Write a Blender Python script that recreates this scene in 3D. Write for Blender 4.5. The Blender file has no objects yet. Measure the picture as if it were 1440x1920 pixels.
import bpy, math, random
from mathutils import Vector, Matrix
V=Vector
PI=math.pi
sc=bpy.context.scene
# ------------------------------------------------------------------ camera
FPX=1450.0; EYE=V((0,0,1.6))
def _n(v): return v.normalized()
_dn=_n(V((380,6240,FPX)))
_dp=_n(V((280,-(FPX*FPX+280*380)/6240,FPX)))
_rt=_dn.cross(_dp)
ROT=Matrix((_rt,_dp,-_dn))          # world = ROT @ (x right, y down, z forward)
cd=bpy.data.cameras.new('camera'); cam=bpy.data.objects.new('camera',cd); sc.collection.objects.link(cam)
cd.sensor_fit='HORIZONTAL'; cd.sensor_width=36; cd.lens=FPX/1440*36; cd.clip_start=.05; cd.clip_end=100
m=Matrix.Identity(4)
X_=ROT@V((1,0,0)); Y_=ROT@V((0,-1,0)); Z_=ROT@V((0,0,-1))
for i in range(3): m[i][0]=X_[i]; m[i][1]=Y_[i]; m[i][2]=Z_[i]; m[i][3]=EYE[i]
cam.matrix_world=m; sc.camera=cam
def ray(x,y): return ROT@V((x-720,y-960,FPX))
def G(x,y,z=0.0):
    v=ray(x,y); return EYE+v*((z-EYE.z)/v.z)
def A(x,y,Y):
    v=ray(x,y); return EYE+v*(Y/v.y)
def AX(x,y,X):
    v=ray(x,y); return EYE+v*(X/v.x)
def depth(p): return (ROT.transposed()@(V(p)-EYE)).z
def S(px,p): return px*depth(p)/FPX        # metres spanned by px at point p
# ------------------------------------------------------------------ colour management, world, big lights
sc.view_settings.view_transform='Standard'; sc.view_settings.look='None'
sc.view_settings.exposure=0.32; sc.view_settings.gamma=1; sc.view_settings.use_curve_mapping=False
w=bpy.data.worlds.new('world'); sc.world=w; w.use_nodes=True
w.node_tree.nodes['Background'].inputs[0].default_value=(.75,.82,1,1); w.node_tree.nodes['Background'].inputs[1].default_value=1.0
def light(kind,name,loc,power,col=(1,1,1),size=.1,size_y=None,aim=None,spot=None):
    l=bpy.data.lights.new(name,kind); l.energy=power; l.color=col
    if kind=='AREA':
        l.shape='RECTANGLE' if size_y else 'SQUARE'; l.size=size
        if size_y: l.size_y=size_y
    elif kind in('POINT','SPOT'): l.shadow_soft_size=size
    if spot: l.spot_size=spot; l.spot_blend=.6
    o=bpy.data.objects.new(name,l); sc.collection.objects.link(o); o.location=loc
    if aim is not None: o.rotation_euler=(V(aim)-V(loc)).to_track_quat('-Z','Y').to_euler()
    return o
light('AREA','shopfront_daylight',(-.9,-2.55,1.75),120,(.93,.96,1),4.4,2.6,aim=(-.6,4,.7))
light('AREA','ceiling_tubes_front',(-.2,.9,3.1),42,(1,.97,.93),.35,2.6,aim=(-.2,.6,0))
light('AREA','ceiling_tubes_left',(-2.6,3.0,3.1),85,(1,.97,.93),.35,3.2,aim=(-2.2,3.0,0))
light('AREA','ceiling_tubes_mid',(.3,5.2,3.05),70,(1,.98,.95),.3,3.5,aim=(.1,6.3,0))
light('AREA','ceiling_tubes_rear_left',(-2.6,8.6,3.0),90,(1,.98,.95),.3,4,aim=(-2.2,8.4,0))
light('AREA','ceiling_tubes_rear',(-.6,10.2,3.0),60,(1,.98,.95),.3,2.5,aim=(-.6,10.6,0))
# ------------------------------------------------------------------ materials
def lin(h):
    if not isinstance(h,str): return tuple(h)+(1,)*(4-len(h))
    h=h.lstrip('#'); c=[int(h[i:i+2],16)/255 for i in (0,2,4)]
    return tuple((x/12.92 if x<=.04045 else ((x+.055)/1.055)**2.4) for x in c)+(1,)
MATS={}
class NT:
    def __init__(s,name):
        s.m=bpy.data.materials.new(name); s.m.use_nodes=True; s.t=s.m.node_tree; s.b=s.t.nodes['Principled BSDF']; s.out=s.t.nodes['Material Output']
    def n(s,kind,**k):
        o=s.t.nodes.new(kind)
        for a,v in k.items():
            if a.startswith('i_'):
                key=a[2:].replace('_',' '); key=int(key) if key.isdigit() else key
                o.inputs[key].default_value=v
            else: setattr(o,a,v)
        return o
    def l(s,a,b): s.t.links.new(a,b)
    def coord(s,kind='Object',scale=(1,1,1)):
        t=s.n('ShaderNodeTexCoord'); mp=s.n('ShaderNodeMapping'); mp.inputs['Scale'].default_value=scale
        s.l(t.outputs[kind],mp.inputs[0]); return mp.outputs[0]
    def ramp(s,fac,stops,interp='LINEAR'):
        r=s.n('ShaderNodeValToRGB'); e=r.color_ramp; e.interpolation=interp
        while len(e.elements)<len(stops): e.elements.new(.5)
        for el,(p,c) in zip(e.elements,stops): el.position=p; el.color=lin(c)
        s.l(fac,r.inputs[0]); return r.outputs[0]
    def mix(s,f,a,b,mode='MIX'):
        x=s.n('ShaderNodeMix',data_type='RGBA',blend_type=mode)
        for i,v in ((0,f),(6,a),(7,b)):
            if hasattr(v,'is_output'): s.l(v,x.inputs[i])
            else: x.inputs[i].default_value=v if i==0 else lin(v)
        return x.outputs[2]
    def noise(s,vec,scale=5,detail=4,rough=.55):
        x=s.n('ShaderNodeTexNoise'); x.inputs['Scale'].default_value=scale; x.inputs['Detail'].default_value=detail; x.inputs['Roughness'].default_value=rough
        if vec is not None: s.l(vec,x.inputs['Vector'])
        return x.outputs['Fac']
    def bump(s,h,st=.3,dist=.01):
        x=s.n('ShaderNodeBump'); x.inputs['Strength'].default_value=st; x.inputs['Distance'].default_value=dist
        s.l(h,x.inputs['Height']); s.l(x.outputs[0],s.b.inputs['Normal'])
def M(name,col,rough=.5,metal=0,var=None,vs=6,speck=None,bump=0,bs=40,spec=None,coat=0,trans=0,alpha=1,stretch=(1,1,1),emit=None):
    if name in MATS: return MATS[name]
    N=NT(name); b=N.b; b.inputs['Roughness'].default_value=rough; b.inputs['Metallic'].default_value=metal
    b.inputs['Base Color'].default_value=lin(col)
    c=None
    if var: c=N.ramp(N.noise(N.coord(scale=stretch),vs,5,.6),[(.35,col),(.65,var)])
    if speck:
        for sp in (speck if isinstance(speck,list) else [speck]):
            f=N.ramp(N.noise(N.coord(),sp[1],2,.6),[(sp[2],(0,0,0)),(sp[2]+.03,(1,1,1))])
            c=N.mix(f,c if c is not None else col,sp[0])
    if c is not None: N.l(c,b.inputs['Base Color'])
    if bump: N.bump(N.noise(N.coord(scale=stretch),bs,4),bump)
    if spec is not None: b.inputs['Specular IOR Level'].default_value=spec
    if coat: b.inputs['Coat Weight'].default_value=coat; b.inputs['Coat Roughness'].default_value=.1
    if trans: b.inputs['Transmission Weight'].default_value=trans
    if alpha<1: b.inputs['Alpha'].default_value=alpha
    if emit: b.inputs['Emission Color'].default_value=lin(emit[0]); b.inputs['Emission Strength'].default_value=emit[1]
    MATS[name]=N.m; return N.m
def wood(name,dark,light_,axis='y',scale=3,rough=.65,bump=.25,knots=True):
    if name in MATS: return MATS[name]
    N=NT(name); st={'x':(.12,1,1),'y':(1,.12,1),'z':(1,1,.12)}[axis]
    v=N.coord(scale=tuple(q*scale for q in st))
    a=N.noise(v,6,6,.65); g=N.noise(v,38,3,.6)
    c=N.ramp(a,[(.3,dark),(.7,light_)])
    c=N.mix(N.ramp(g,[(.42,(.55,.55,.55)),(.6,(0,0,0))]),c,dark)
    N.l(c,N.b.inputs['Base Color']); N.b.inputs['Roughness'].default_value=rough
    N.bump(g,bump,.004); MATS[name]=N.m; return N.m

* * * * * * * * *

| EXERCISE DETAILS |
Filter the listing above by the word "objects"; copy each line that passes.

| RESPONSE TO THE TASK |
Write a Blender Python script that recreates this scene in 3D. Write for Blender 4.5. The Blender file has no objects yet. Measure the picture as if it were 1440x1920 pixels.
cd=bpy.data.cameras.new('camera'); cam=bpy.data.objects.new('camera',cd); sc.collection.objects.link(cam)
    o=bpy.data.objects.new(name,l); sc.collection.objects.link(o); o.location=loc